PROJETOS DE TRABALHOS NO CURSO DE QUÍMICA DA UESC (UNIVERSIDADE eSTADUAL DE sANTA CRUZ)

A atividade didática com projetos de trabalho foi desenvolvida com 30 estudantes do Curso de Licenciatura em Química da Universidade Estadual de Santa Cruz no 2º semestre letivo de 2005. Procurou-se, nesta atividade, integrar as disciplinas de Química Geral II (teórica e prática) e Química Inorgânica I (teórica e prática).

O objetivo dessa atividade foi buscar alternativas no sentido de permitir a superação de dicotomia teoria-prática tão presente nos cursos de Química. Buscou-se, também, superar o isolamento entre as disciplinas a fim de aprofundar e sistematizar os conteúdos disciplinares apontados como necessários para o desenvolvimento do projeto, respeitando diferentes estilos e ritmos de trabalho dos alunos, buscando uma aprendizagem mais significativa.

Todavia, salientamos que o trabalho com projetos tem uma série de efeitos colaterais13 que devem ser evitados. Alguns alunos se sentem perdidos quando as aulas não são conduzidas da maneira tradicional. Outros se sentem incapazes de realizar um projeto ou apresentam dificuldades de trabalhar em equipe. No trabalho com projetos, a quantidade e a qualidade de conteúdos específicos das disciplinas que determinado grupo de alunos adquire são diferentes dos adquiridos por outro grupo de alunos, ou seja, a aprendizagem não é uniforme nem mesmo entre membros de um mesmo grupo.

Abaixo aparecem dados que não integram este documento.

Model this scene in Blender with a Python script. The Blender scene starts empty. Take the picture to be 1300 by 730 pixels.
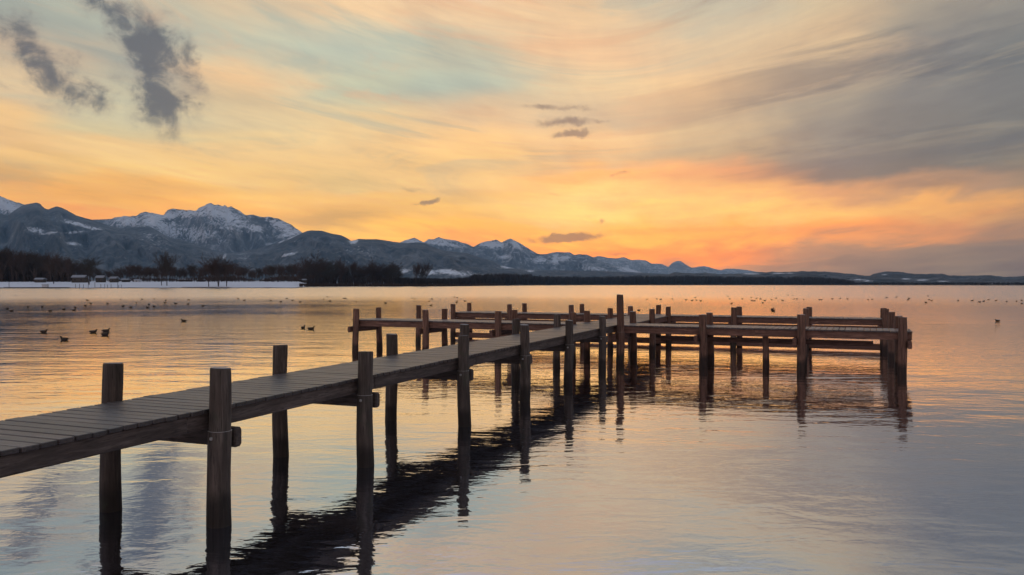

Escolhemos estas disciplinas, primeiro por sermos os professores dessas disciplinas; segundo, por sentirmos a necessidade de romper com uma prática que não favorece a aprendizagem de nossos estudantes, mostrando como uma nova postura na prática docente pode romper com a visão tradicional, analítico-reducionista, que fragmenta a Química cada vez mais em áreas e disciplinas e se contrapõe a uma visão mais holística, hoje indispensável para a compreensão do mundo. Também, por serem disciplinas do início do curso e apresentarem características favoráveis ao trabalho com projetos.

O conteúdo programático das disciplinas de Química Geral II e de Química Inorgânica I nos curso de graduação em química geralmente aborda os tópicos ou conceitos relacionados em suas ementas:1- Investigando as soluções aquosas; 2- Solubilidade de compostos em água; 3- Compreendendo as reações em soluções aquosas; 4- Princípios de reatividade: cinética química; 5- Princípios de reatividade: equilíbrios químicos; 6- A química dos ácidos e bases.

Portanto, projetos que abordem o tema água, além de propiciarem uma aprendizagem mais significativa destes conceitos, também permitem uma abordagem diferente, sem a necessidade de abrir mão de tópicos de conteúdos importantes.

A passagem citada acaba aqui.